If the CPI(M) still exists — outside West Bengal, where, of course, it’s working overtime to turn as Left as Tony Blair’s Labour Party one day — it’s only as a counter-argument to the Right, especially to the latter’s communal manifestations. The image of being the ‘people’s party’ is, however, not enough in the arena of electoral politics. One criterion of being even a moderate political force is to have a proactive — rather than reactive — manifesto. If the CPI(M)’s just released manifesto is anything to go by, the party knows what it is fighting against; although it isn’t quite clear what it stands for.

The CPI(M) has promised to promote secular values, strengthen federalism, oppose the NDA government’s ‘pro-imperialist’ foreign policy.
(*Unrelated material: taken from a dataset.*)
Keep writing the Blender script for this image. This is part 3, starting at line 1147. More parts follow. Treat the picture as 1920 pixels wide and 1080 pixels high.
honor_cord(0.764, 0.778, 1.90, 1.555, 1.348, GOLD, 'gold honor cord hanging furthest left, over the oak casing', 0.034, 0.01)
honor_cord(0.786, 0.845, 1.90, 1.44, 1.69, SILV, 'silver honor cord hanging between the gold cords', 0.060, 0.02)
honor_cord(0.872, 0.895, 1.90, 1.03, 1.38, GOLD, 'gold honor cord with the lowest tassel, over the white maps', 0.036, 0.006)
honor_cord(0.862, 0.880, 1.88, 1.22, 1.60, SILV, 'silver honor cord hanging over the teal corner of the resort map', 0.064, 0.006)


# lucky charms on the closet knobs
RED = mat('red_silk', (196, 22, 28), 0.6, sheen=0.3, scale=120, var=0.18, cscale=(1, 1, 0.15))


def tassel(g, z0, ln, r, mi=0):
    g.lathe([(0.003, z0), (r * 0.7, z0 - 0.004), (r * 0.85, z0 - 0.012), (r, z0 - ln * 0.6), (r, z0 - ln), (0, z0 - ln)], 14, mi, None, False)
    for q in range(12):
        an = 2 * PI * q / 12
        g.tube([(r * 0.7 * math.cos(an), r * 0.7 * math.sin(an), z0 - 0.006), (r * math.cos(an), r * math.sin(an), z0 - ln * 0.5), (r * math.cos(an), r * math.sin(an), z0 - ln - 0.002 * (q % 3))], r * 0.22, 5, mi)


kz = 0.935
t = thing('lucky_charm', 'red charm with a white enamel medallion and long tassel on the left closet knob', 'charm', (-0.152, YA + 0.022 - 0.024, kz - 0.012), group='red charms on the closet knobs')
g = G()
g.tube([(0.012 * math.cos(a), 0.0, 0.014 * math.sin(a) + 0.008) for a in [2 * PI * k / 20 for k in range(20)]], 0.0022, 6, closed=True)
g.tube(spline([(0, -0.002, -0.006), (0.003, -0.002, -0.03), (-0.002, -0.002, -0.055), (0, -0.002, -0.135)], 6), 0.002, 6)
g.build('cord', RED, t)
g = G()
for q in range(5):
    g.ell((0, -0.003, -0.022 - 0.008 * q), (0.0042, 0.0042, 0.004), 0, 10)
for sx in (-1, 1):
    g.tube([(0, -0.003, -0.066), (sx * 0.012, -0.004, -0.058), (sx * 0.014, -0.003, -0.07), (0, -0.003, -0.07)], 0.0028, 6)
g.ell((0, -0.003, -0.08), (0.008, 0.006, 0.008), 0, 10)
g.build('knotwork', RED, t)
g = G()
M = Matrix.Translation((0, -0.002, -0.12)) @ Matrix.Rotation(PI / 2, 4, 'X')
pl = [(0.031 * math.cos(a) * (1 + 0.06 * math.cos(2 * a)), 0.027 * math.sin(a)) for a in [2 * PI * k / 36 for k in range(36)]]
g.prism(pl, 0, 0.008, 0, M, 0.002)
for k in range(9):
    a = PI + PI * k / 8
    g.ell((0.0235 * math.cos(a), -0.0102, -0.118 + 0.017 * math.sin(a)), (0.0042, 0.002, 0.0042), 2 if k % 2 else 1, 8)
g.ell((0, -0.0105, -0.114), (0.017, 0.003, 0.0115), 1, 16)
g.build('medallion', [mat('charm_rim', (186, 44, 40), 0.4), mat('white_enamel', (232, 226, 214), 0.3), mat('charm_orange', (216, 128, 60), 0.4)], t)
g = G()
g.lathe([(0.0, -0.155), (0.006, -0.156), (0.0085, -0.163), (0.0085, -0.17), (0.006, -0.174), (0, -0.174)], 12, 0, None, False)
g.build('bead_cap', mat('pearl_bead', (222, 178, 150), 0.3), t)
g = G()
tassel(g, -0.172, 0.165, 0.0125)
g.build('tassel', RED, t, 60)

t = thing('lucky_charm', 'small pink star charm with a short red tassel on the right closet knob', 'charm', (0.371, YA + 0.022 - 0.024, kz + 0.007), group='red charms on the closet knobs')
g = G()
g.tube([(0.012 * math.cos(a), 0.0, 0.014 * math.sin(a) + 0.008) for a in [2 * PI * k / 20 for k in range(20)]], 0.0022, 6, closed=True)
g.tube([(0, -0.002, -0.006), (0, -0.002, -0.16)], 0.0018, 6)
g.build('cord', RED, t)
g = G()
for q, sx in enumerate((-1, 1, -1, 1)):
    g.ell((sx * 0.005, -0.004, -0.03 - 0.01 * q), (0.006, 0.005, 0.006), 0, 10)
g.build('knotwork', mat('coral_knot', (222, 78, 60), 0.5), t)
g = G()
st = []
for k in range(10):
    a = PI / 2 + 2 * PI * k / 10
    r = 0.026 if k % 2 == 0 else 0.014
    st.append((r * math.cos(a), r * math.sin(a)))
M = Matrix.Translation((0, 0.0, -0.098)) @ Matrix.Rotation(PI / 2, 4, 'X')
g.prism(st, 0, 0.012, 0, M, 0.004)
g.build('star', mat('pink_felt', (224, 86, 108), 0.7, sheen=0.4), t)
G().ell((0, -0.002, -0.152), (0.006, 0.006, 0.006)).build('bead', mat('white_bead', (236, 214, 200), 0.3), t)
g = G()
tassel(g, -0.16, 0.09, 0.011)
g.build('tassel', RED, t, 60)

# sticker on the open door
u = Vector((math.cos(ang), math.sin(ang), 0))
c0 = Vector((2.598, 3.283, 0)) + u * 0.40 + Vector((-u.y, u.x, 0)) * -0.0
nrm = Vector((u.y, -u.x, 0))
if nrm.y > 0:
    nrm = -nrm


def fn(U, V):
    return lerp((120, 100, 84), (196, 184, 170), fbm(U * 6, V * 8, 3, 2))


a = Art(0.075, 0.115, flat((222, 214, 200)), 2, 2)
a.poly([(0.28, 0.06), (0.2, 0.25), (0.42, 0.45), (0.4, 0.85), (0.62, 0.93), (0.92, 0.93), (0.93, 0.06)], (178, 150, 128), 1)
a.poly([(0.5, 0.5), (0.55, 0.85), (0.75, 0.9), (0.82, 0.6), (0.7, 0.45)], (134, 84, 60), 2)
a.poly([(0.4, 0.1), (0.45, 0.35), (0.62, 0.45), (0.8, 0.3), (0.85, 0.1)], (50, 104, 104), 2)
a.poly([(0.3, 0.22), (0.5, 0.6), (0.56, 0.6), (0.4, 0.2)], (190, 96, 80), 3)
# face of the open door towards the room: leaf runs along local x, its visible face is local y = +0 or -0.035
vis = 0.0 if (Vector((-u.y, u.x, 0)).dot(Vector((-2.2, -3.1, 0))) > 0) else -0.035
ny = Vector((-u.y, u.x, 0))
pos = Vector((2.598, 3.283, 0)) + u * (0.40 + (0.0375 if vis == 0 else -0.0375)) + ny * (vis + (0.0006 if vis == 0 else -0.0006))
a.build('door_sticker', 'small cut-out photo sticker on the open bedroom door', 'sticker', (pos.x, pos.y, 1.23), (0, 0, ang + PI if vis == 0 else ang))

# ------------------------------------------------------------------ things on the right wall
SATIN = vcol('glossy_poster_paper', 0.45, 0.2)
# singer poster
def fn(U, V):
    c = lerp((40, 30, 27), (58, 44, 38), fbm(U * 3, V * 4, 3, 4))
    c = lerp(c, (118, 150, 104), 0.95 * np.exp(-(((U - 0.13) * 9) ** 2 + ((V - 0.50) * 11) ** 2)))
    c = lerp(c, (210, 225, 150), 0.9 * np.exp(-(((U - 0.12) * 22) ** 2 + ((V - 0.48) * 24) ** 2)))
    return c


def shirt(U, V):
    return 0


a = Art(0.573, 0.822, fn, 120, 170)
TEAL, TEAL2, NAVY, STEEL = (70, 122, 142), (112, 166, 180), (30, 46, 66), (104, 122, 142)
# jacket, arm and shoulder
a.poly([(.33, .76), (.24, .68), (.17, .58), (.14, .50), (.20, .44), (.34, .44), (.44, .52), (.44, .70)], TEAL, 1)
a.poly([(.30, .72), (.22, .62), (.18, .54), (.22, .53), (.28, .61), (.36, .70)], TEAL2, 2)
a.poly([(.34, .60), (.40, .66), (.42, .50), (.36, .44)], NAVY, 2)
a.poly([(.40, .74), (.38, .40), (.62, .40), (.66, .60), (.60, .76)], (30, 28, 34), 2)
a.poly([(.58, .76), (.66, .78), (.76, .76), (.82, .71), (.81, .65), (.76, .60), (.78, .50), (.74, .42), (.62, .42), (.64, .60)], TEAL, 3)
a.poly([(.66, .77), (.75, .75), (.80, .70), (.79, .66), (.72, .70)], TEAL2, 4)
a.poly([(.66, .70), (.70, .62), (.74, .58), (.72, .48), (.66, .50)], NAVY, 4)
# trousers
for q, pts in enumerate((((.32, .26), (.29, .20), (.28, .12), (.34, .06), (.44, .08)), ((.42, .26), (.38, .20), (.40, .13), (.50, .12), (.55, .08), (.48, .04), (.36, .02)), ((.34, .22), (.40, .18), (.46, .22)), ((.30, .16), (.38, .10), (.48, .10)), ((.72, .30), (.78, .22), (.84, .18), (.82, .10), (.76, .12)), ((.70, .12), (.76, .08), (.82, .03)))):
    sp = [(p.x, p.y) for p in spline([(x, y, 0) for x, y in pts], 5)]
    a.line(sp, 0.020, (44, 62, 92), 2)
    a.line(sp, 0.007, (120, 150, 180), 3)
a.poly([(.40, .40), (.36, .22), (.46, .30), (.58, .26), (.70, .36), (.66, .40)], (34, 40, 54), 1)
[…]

Just in case it may have missed out something, the manifesto doesn’t spare the Congress either, criticising that its economic policies were not too different from that of the NDA. It promises a comprehensive set of economic policies to replace the existing ones. Thankfully, with the CPI(M) not regularly in touch with the real world, this seems unlikely to happen in the foreseeable future. The party manifesto is less vague on workers’ rights, stating that it would strive for a legislation to annul the Supreme Court judgment prohibiting strikes — one of the few activities undertaken by the Left which still makes it politically visible.